Will security victory help Maliki cover other failings in Iraq?

Will US support sectarian Maliki again?

Iraqi Prime Minister Nuri al-Maliki is facing one of the biggest challenges of his eight-year rule, with key areas on Baghdad's doorstep outside government control just months before general elections.
He is also often accused of marginalising and targeting Iraq's Sunni Arab minority, many members of which oppose his government, and has presided over a sharp increase in violence in the country to levels not seen in five years.
The city of Fallujah, just 60 kilometres (37 miles) west of Baghdad, has been out of government hands for days, while parts of Anbar provincial capital Ramadi, farther west, are also under the control of militants.
But analysts believe that if the 64-year-old Maliki is able to obtain some type of security victory, he may yet be able to emerge relatively unscathed and focus attention away from other failings, as he has done in the past.
"Maliki faces the biggest challenge since 2006," said Ihsan al-Shammari, a political science professor at Baghdad University.
"The issue of Fallujah is related to the issue of terrorism, and its importance exceeds other files such as services," which Maliki's government has also failed to improve, Shammari said.
"The biggest challenge is ISIL," he said, referring to Al-Qaeda-linked group the Islamic State of Iraq and the Levant, which has been active in the fighting in both Fallujah and Ramadi.
But "if Maliki succeeds in containing the situation" in Anbar, it will be a major boost for the premier ahead of parliamentary polls scheduled for April 30.
Fighting erupted near Ramadi on December 30, when security forces cleared a year-old Sunni Arab anti-government protest camp.
The violence spread to Fallujah, and militants moved in and seized the city and parts of Ramadi after security forces withdrew.
The loss of Fallujah is strategically important due to its proximity to the capital, and symbolically significant because it was the target of two major assaults by American forces in which they saw some of the heaviest fighting since the Vietnam War.

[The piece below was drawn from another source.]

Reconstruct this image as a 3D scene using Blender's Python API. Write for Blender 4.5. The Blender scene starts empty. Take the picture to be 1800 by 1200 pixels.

More generally, Iraq has suffered a surge in violence to levels not seen since 2008, when the country was just emerging from a brutal period of sectarian killings that left tens of thousands dead.
"Entering into military operations without clear coordination with the residents of the area will lead to a major disaster," Issam al-Faili, a political science professor at Mustansiriyah University in Baghdad, said of Fallujah.
"There are fighters experienced in urban warfare in the city," who know Fallujah well, Faili said.
If he succeeds in Fallujah, Maliki will likely use it for political gain in the runup to the polls, as he did with the "Charge of the Knights" operation in Basra in 2008, Faili said.
But in Basra, Shiite security forces were fighting Shiite militants, Faili noted, while this time they would be fighting in a Sunni city.
Additionally, Iraqi forces had to fall back on American assistance during the operation, which they cannot do now, as US forces departed at the end of 2011.
Maliki, who was born near the city of Karbala, south of Baghdad, has faced repeated accusations of sectarianism from Sunni Arabs who ruled the country for decades before the 2003 US-led invasion.
Widespread anger among Iraqi Sunnis has fuelled the rise in violence in the country that began last year, experts say.
But Maliki, who fled Iraq in 1980 to escape execution by Saddam Hussein's regime, still enjoys the backing of the United States, though some US lawmakers have expressed concerns over how he would employ advanced American weaponry.
"Maliki relies on Western, and especially American, support," said Hamid Fadhel, a Baghdad University political science professor.
"It is clear that the American position is a strong message to Maliki's opponents, especially the Sunni Arabs who tried to convey a message that Maliki is targeting them," Fadhel said.
He added that "this international support, at least permitting Iraq to be equipped with drones and missiles, is evidence that the United States backs Maliki," and may not object to him seeking a third term as premier.
Maliki, who has a perpetually-light beard and dresses in sharp suits and ties, has repeatedly clashed with some of those who first brought him to power in 2006, especially powerful Shiite cleric Moqtada al-Sadr.
Aside from security concerns and accusations of sectarianism, Maliki's main challenges are ultimately from "his Shiite opponents, and not from the Sunnis," Fadhel said.